Dalla spesa all’investimento
Al centro di questa controversia c’è una semplice realtà: la difesa non è solo un’altra voce del bilancio nazionale, è un investimento. I suoi ritorni possono non essere immediati, ma sono concreti: deterrenza, stabilità, credibilità e libertà. Le spese per la difesa creano i presupposti per la prosperità. Senza sicurezza, non ci sono mercati fiorenti, né rotte commerciali, né sistemi di welfare per sostenere i cittadini.
La difesa, in sostanza, è formazione di capitale, non consumo. Investire in essa aumenta sia la sicurezza che la capacità industriale. Stimola l’innovazione, sviluppa manodopera qualificata e rafforza l’autonomia nazionale. Se ben gestito, ogni euro destinato alla difesa si moltiplica in valore, dal punto di vista economico, strategico e politico.
Il problema della Spagna, quindi, non è solo quanto spende, ma come concepisce la natura della difesa. Finché Madrid la considererà un peso piuttosto che una risorsa, qualsiasi aumento del bilancio militare sarà visto come una riluttante conformità, piuttosto che come ciò che dovrebbe essere: un’affermazione della sovranità e della civiltà stessa.
Cosa stiamo difendendo
Alla Conferenza sulla Sicurezza di Monaco di quest’anno, il Vicepresidente degli Stati Uniti J. D. Vance ha fatto un’osservazione che ha ricevuto meno attenzione di quanto meritasse:
“La minaccia che mi preoccupa di più per l’Europa non è la Russia o la Cina, ma la minaccia dall’interno: Il ritiro dell’Europa da alcuni dei suoi valori fondamentali, valori che condivide con gli Stati Uniti”.
Il suo messaggio era chiaro: lo scopo della difesa non è solo quello di proteggere il territorio, ma di preservare uno stile di vita. Non ci difendiamo solo dall’invasione, ma anche dal declino. La politica di difesa, quindi, non è una questione di ideologia ma di sopravvivenza collettiva.
Il caso della crescita responsabile
Nessuno chiede un riarmo sconsiderato. Ciò di cui la Spagna ha bisogno è un percorso credibile e costante: aumenti annuali costanti legati a risultati misurabili come la prontezza, la deterrenza e la modernizzazione. Una simile tabella di marcia ricostruirebbe la fiducia tra gli alleati, darebbe prevedibilità all’industria della difesa e ancorerebbe più saldamente la Spagna nel sistema di sicurezza europeo, riducendo la sua dipendenza dagli umori di Washington e ripristinando la sua posizione negli affari transatlantici.

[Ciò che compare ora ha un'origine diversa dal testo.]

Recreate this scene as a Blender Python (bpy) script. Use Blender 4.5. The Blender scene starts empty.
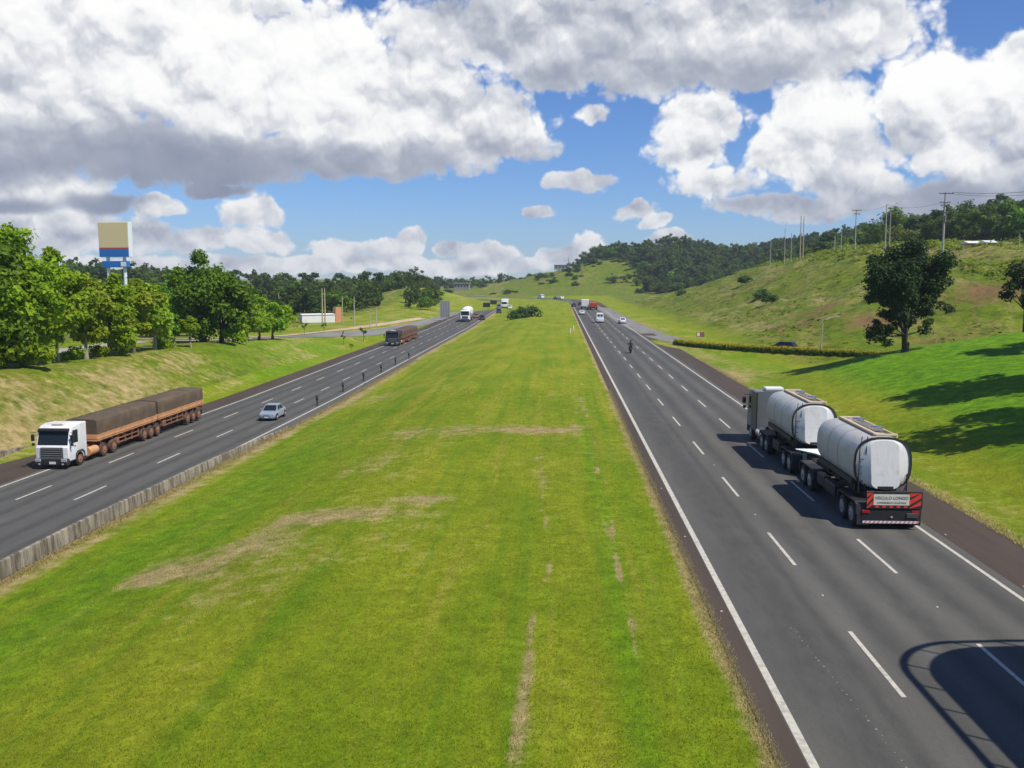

Il costo dell’esitazione, tuttavia, sta aumentando. La minaccia di Trump di imporre dazi sui livelli di difesa della Spagna può sembrare eccessiva, ma mette in luce una dura verità: la debolezza costa cara. Una nazione che non investe nella propria protezione finisce per pagare con pressioni economiche, emarginazione diplomatica o vulnerabilità strategica.
Dal punto di vista di Madrid, la logica è inequivocabile. La frontiera marittima della Spagna, dalle Isole Canarie allo Stretto di Gibilterra, rimane una delle zone più esposte e geopoliticamente sensibili d’Europa. Salvaguardarla non è solo un dovere nazionale, ma anche europeo. La sicurezza marittima, il controllo dell’immigrazione e le operazioni di contrasto al contrabbando richiedono capacità reali, non retorica.
La forza come fiducia
Le dichiarazioni di Trump possono sembrare abrasive, ma dovrebbero essere lette come un avvertimento piuttosto che come un insulto. L’era del benessere nella difesa europea è finita. Il continente sta entrando in una nuova era definita da una rinnovata competizione di potere, confini instabili e minacce ibride.
Per la Spagna non si tratta più di una questione di percentuali, ma di rispetto per se stessa. Una nazione libera deve essere disposta a proteggersi. Una difesa forte non è un atto di aggressione, ma un’espressione di fiducia, una tranquilla affermazione che un paese è sovrano, capace e in pace proprio perché ha la forza di rimanere tale.
Investire nella difesa, quindi, non significa spendere, ma preservare. È l’investimento più duraturo che una civiltà impegnata nella sopravvivenza possa fare.